Our birds are Barred Rocks, handsome black-and-white striped chickens with bright red combs. They were originally bred in New England in the 19th century and are hardy even in the cold. People are often surprised when I tell them we don’t heat our coop in the winter. A submerged heater keeps their water from freezing, and a light hooked up to a timer regulates the day length. But otherwise the girls make do.
With all of the recent rain and warm weather, however, the chicken pen has become a mud wallow. So I’ve let them range around the yard, where they’ve scratched any piece of ground not tightly grown in grass into black patches of dirt. It’s a bit unsightly. Today I’ll open the back-yard gate and try to rush them out into the side yard. The “side yard” is not a yard at all, but nine wild acres belonging to people who live out of state that is an expanse of fern hummocks and creek drainages, tangles of alders and scattered spruce. Seems like it would be heaven for chickens. I think of them wandering off to explore this vast topography, climbing in and out of gullies, roosting on alder boughs, meeting up with moose and magpies.
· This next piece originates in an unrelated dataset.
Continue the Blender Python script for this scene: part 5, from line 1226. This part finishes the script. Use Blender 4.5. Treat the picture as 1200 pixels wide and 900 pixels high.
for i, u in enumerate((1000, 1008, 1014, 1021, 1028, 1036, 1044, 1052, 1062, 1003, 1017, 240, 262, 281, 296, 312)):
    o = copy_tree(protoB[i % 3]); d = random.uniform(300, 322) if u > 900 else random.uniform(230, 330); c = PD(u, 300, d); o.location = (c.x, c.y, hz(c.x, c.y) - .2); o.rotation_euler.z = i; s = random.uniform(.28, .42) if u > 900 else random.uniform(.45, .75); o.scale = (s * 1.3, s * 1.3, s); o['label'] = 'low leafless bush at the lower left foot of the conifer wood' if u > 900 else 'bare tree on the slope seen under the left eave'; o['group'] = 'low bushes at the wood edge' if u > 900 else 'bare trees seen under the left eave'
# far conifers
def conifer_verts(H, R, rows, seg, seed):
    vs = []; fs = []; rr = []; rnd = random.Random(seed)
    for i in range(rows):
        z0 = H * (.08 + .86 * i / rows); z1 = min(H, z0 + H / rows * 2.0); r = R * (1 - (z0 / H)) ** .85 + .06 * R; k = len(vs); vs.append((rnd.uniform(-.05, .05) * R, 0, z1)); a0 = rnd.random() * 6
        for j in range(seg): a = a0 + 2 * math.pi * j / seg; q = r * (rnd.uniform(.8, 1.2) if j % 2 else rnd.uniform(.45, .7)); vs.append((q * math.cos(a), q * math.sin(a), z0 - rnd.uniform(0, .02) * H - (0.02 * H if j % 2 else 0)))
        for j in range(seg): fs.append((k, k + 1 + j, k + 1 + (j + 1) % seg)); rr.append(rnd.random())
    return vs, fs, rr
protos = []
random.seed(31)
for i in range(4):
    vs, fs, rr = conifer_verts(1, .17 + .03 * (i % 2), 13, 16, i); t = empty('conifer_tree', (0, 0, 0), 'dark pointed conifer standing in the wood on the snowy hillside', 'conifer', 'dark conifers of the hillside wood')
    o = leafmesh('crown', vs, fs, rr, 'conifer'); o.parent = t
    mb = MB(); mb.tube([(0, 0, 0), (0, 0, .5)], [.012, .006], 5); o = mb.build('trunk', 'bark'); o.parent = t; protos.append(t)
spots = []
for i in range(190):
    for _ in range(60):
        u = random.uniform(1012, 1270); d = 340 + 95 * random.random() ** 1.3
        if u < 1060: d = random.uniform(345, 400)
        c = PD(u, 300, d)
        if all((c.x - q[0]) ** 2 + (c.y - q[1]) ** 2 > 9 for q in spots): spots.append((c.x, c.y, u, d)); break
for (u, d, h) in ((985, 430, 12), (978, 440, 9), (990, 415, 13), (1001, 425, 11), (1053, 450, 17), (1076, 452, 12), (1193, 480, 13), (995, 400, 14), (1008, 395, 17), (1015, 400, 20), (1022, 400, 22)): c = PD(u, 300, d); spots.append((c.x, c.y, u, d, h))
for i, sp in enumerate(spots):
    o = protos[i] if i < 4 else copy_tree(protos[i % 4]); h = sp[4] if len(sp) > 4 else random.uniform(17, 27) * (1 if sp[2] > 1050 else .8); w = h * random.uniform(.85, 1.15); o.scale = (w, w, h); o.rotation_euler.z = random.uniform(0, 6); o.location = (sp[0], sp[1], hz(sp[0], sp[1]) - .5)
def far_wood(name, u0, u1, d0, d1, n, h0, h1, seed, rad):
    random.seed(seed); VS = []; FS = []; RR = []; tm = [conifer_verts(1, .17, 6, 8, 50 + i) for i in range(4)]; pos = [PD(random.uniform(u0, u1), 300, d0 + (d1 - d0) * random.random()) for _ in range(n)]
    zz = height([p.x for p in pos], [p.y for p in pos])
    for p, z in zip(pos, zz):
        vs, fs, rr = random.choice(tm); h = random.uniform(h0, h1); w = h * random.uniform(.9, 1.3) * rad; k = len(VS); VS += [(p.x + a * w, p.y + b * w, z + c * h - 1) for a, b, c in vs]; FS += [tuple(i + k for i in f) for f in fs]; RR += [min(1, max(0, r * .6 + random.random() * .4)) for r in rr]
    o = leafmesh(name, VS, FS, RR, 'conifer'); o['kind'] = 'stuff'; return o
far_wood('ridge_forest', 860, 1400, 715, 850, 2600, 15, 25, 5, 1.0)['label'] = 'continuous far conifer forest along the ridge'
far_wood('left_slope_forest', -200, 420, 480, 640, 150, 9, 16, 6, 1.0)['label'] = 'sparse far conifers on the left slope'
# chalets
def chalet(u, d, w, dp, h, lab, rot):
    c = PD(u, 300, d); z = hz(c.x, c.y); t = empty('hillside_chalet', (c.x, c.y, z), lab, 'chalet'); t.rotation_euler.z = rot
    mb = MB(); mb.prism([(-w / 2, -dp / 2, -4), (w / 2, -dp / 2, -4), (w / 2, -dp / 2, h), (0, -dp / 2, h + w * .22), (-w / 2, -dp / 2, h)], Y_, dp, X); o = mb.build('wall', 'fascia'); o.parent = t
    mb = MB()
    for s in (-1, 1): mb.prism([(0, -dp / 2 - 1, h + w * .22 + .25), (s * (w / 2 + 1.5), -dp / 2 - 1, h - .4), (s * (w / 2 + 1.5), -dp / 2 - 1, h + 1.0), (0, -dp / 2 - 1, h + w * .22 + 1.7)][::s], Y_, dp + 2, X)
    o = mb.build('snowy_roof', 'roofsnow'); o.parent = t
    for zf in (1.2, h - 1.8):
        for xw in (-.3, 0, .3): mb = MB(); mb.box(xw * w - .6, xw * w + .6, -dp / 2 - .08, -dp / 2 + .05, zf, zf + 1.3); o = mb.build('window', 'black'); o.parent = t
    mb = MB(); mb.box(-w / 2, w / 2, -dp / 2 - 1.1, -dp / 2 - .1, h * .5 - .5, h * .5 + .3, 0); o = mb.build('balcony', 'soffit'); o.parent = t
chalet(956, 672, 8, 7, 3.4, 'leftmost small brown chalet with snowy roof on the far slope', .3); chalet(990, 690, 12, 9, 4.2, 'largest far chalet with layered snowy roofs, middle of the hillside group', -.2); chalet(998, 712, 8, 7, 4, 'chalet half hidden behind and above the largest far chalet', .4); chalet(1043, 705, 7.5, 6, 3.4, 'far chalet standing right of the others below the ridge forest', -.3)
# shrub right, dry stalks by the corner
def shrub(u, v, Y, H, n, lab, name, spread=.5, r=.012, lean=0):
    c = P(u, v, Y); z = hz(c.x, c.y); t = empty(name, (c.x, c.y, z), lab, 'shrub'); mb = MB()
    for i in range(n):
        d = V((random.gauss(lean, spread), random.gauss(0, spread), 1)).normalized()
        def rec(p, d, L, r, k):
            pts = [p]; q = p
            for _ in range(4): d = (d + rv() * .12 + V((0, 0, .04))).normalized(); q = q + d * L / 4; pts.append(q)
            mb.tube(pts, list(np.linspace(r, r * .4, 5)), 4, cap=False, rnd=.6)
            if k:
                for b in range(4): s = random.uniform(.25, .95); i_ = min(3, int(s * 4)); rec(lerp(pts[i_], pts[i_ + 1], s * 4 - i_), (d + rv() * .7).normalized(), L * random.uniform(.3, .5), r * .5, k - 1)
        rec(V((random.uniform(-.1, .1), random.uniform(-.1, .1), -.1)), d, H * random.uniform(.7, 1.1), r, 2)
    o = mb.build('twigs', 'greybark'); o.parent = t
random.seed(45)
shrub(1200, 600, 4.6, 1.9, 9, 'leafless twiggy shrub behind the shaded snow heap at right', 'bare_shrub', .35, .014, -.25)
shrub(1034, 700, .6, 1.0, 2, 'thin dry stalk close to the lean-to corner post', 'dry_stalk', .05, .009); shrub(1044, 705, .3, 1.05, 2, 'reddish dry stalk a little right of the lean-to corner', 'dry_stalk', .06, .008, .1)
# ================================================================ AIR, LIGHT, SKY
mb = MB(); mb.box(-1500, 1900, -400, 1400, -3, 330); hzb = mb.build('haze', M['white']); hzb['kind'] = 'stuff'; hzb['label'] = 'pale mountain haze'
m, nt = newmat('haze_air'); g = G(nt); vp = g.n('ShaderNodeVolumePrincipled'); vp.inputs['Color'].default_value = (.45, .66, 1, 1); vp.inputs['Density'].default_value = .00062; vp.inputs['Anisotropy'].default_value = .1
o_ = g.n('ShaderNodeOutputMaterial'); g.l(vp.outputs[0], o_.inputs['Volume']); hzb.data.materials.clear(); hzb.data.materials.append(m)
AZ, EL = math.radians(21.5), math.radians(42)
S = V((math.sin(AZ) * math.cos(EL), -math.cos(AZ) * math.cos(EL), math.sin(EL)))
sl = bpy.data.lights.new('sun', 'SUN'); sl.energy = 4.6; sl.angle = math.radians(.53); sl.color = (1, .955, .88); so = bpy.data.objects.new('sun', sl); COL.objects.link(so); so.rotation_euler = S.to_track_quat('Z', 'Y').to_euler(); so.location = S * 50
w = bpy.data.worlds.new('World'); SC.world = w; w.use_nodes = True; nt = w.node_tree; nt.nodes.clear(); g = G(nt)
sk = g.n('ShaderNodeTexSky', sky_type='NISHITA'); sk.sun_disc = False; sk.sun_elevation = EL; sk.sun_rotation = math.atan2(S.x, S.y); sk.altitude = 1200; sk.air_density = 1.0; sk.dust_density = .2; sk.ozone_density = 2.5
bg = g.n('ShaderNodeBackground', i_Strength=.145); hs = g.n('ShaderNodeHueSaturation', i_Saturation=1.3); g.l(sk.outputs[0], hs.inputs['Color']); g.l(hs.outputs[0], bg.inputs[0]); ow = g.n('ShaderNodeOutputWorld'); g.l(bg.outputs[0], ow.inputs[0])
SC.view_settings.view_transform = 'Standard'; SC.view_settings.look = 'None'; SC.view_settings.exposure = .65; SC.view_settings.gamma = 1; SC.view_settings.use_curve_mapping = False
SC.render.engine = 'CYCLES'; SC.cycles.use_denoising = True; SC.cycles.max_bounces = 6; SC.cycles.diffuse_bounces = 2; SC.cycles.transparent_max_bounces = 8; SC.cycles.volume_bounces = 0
But these girls aren’t particularly adventurous. Even when free to wander, the hens typically huddle just on the outside of our fence or scratch around our gravel driveway. Occasionally we’ll get a call from our downhill neighbor letting us know that our chickens are in his yard.
Quite a few people keep chickens around town. Diagonally behind our lot lives a family with another flock. I hear their rooster crowing about 5:30 some mornings. It’s a bit bold, I think, to keep a rooster in town where the lots are barely larger than a quarter acre. Such is the live-and-let-live mentality around here, which can sometimes be a drag. Another neighbor burns coal—chunks of it wash out of the bluffs along area beaches. Nasty, sour-smelling coal smoke often wafts into our bedroom at night if we’ve got the window open. Perhaps one day there will be some rule against this. But Homer began as a coal-mining town, and many locals feel it’s their right to drive the shore to collect it and then to burn it.
I know I’m not grateful enough for the work our chickens quietly do around here: producing beautiful eggs, creating fertilizer I’ll compost and add to the garden, and turning our food scraps—which seem to have increased exponentially since having children—into something useful. Good hens make good neighbors.